The network equipment vendor did not disclose which vulnerabilities have been weaponized in real-world attacks, the identity of the threat actors exploiting them, or the scale of the activity.

Cisco ISE plays a central role in network access control, managing which users and devices are allowed onto corporate networks and under what conditions. A compromise at this layer could give attackers unrestricted access to internal systems, bypassing authentication controls and logging mechanisms—turning a policy engine into an open door.

The vulnerabilities outlined in the alert are all critical-rated bugs (CVSS scores: 10.0) that could allow an unauthenticated, remote attacker to issue commands on the underlying operating system as the root user –

CVE-2025-20281 and CVE-2025-20337 – Multiple vulnerabilities in a specific API that could allow an unauthenticated, remote attacker to execute arbitrary code on the underlying operating system as root
CVE-2025-20282 – A vulnerability in an internal API that could allow an unauthenticated, remote attacker to upload arbitrary files to an affected device and then execute those files on the underlying operating system as root

While the first two flaws are the result of insufficient validation of user-supplied input, the latter stems from a lack of file validation checks that would prevent uploaded files from being placed in privileged directories on an affected system.

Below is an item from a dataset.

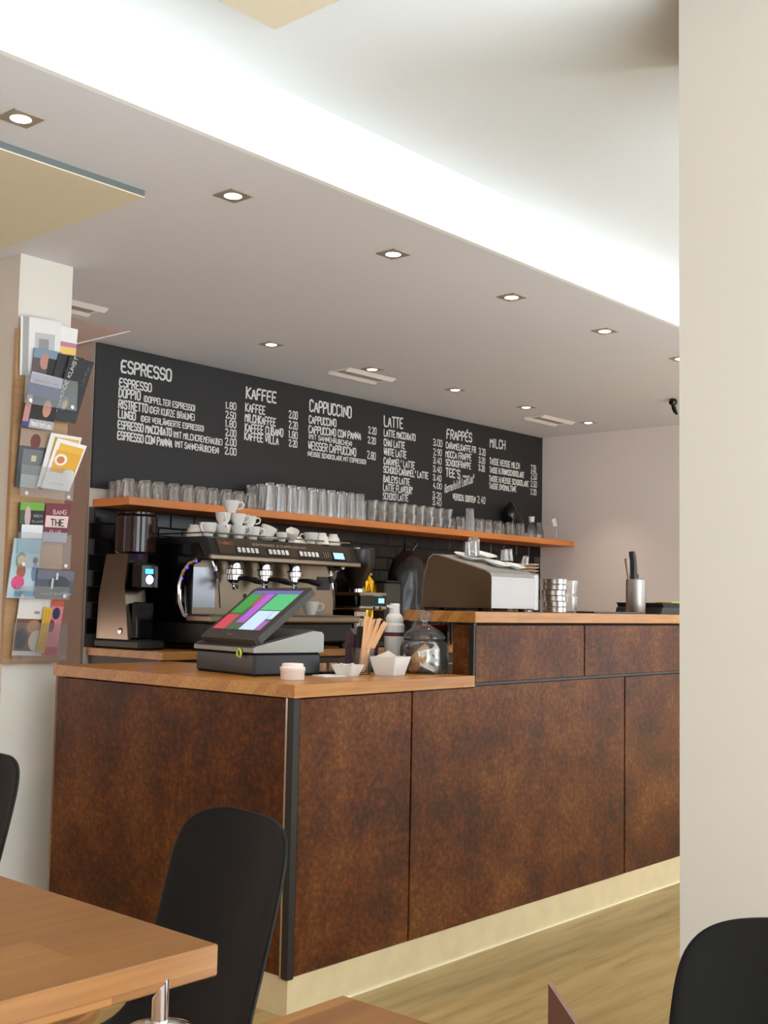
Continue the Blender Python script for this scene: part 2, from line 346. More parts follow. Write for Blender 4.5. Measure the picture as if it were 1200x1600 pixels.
# ------------------------------------------------------------------ chalkboard + text
bd=empty('chalkboard','long black chalk menu board above the glass shelf','menu board',(2.9,YB,1.667))
box(.967-2.9,4.848-2.9,-.016,-.0005,0,2.379-1.667).build('board_panel',M_chalk,bd)
TEXT = [('ESPRESSO', 1.106, 2.257, 1.425, 2.259, 0.058, 'b'),
  ('ESPRESSO', 1.1, 2.183, 1.3, 2.184, 0.041, 'n'),
  ('DOPPIO', 1.1, 2.129, 1.233, 2.132, 0.044, 'n'),
  ('(DOPPELTER ESPRESSO)', 1.252, 2.128, 1.586, 2.125, 0.03, 's'),
  ('RISTRETTO', 1.101, 2.075, 1.281, 2.075, 0.041, 'n'),
  ('(DER KURZE BRAUNE)', 1.288, 2.076, 1.585, 2.075, 0.033, 's'),
  ('LUNGO', 1.101, 2.026, 1.208, 2.026, 0.039, 'n'),
  ('(DER VERLÄNGERTE ESPRESSO)', 1.238, 2.026, 1.649, 2.026, 0.028, 's'),
  ('ESPRESSO MACCHIATO', 1.101, 1.973, 1.437, 1.973, 0.039, 'n'),
  ('(MIT MILCHCREMEHAUBE)', 1.446, 1.971, 1.78, 1.967, 0.031, 's'),
  ('ESPRESSO CON PANNA', 1.101, 1.92, 1.442, 1.918, 0.039, 'n'),
  ('(MIT SAHNEHÄUBCHEN)', 1.458, 1.922, 1.757, 1.919, 0.031, 's'),
  ('1,80', 1.791, 2.169, 1.869, 2.171, 0.037, 'p'),
  ('2,50', 1.793, 2.119, 1.868, 2.118, 0.037, 'p'),
  ('1,80', 1.793, 2.071, 1.873, 2.072, 0.037, 'p'),
  ('2,00', 1.794, 2.023, 1.875, 2.022, 0.037, 'p'),
  ('2,00', 1.794, 1.972, 1.878, 1.972, 0.039, 'p'),
  ('2,00', 1.793, 1.923, 1.881, 1.923, 0.037, 'p'),
  ('KAFFEE', 1.935, 2.248, 2.167, 2.252, 0.06, 'b'),
  ('KAFFEE', 1.933, 2.175, 2.083, 2.175, 0.045, 'n'),
  ('MILCHKAFFEE', 1.932, 2.118, 2.166, 2.12, 0.043, 'n'),
  ('KAFFEE CUBANO', 1.934, 2.064, 2.225, 2.068, 0.043, 'n'),
  ('KAFFEE VILLA', 1.933, 2.018, 2.191, 2.019, 0.041, 'n'),
  ('2,00', 2.262, 2.182, 2.335, 2.181, 0.042, 'p'),
  ('2,20', 2.264, 2.124, 2.337, 2.122, 0.042, 'p'),
  ('1,80', 2.266, 2.07, 2.339, 2.067, 0.039, 'p'),
  ('2,20', 2.268, 2.021, 2.337, 2.019, 0.037, 'p'),
  ('CAPPUCCINO', 2.425, 2.244, 2.787, 2.251, 0.065, 'b'),
  ('CAPPUCCINO', 2.424, 2.174, 2.656, 2.18, 0.043, 'n'),
  ('CAPPUCCINO CON PANNA', 2.424, 2.117, 2.875, 2.128, 0.042, 'n'),
  ('(MIT SAHNEHÄUBCHEN)', 2.425, 2.083, 2.798, 2.08, 0.027, 's'),
  ('WEISSER CAPPUCCINO', 2.424, 2.021, 2.834, 2.024, 0.046, 'n'),
  ('(WEISSE SCHOKOLADE MIT ESPRESSO)', 2.421, 1.982, 2.926, 1.985, 0.025, 's'),
  ('2,20', 2.936, 2.178, 3.015, 2.178, 0.04, 'p'),
  ('2,20', 2.934, 2.117, 3.01, 2.116, 0.039, 'p'),
  ('2,80', 2.931, 2.023, 3.011, 2.019, 0.045, 'p'),
  ('LATTE', 3.08, 2.241, 3.267, 2.248, 0.063, 'b'),
  ('LATTE MACCHIATO', 3.082, 2.179, 3.39, 2.184, 0.041, 'n'),
  ('CHAI LATTE', 3.083, 2.119, 3.288, 2.12, 0.041, 'n'),
  ('WHITE LATTE', 3.085, 2.062, 3.305, 2.062, 0.042, 'n'),
  ('CARAMEL* LATTE', 3.085, 2.003, 3.388, 2.004, 0.041, 'n'),
  ('SCHOKO-CARAMEL* LATTE', 3.084, 1.951, 3.526, 1.951, 0.04, 'n'),
  ('BAILEYS LATTE', 3.086, 1.893, 3.342, 1.893, 0.039, 'n'),
  ('LATTE FLAVOUR*', 3.085, 1.838, 3.373, 1.839, 0.042, 'n'),
  ('SCHOKO LATTE', 3.085, 1.784, 3.33, 1.789, 0.04, 'n'),
  ('3,00', 3.568, 2.176, 3.667, 2.177, 0.043, 'p'),
  ('2,90', 3.57, 2.114, 3.664, 2.116, 0.041, 'p'),
  ('3,40', 3.571, 2.06, 3.663, 2.059, 0.041, 'p'),
  ('3,40', 3.571, 2.004, 3.664, 2.003, 0.038, 'p'),
  ('3,40', 3.572, 1.948, 3.663, 1.946, 0.038, 'p'),
  ('4,00', 3.573, 1.897, 3.669, 1.896, 0.035, 'p'),
  ('3,20', 3.57, 1.834, 3.666, 1.831, 0.039, 'p'),
  ('3,40', 3.571, 1.787, 3.667, 1.785, 0.039, 'p'),
  ('FRAPPÉS', 3.708, 2.24, 3.991, 2.247, 0.06, 'b'),
  ('CARAMELKAFFE FR', 3.703, 2.175, 4.035, 2.178, 0.04, 'n'),
  ('MOCCA FRAPPE', 3.702, 2.114, 3.986, 2.119, 0.042, 'n'),
  ('SCHOKOFRAPPE', 3.703, 2.06, 3.982, 2.062, 0.04, 'n'),
  ('3,20', 4.066, 2.172, 4.146, 2.17, 0.045, 'p'),
  ('3,20', 4.064, 2.115, 4.142, 2.112, 0.04, 'p'),
  ('3,20', 4.063, 2.062, 4.14, 2.059, 0.039, 'p'),
  ("TEE'S", 3.705, 1.987, 3.864, 1.986, 0.054, 'b'),
  ('von', 3.889, 1.998, 3.943, 1.998, 0.018, 's'),
  ('Ronnefeldt LeafCup®', 3.698, 1.874, 4.022, 1.978, 0.036, 's'),
  ('VERSCH. SORTEN', 3.785, 1.838, 4.037, 1.837, 0.039, 'n'),
  ('2,40', 4.055, 1.84, 4.15, 1.838, 0.044, 'p'),
  ('MILCH', 4.191, 2.239, 4.38, 2.242, 0.059, 'b'),
  ('TASSE HEISSE MILCH', 4.191, 2.12, 4.556, 2.12, 0.041, 'n'),
  ('TASSE H.TRINKSCHOKOLADE', 4.192, 2.061, 4.613, 2.064, 0.037, 'n'),
  ('TASSE H.WEISSE SCHOKOLADE', 4.188, 2.001, 4.671, 2.004, 0.037, 'n'),
  ('TASSE OVOMALTINE', 4.189, 1.949, 4.517, 1.952, 0.037, 'n'),
  ('2,20', 4.697, 2.12, 4.761, 2.118, 0.047, 'p'),
  ('2,50', 4.693, 2.062, 4.776, 2.063, 0.047, 'p'),
  ('2,50', 4.694, 2.008, 4.777, 2.007, 0.041, 'p'),
  ('2,20', 4.692, 1.951, 4.772, 1.951, 0.039, 'p')]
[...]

As a result, an attacker could leverage these shortcomings by submitting a crafted API request (for CVE-2025-20281 and CVE-2025-20337) or uploading a crafted file to the affected device (for CVE-2025-20282).

In light of active exploitation, it’s essential that customers upgrade to a fixed software release as soon as possible to remediate these vulnerabilities. These flaws are exploitable remotely without authentication, placing unpatched systems at high risk of pre-auth remote code execution—a top-tier concern for defenders managing critical infrastructure or compliance-driven environments.

Security teams should also review system logs for suspicious API activity or unauthorized file uploads, especially in externally exposed deployments.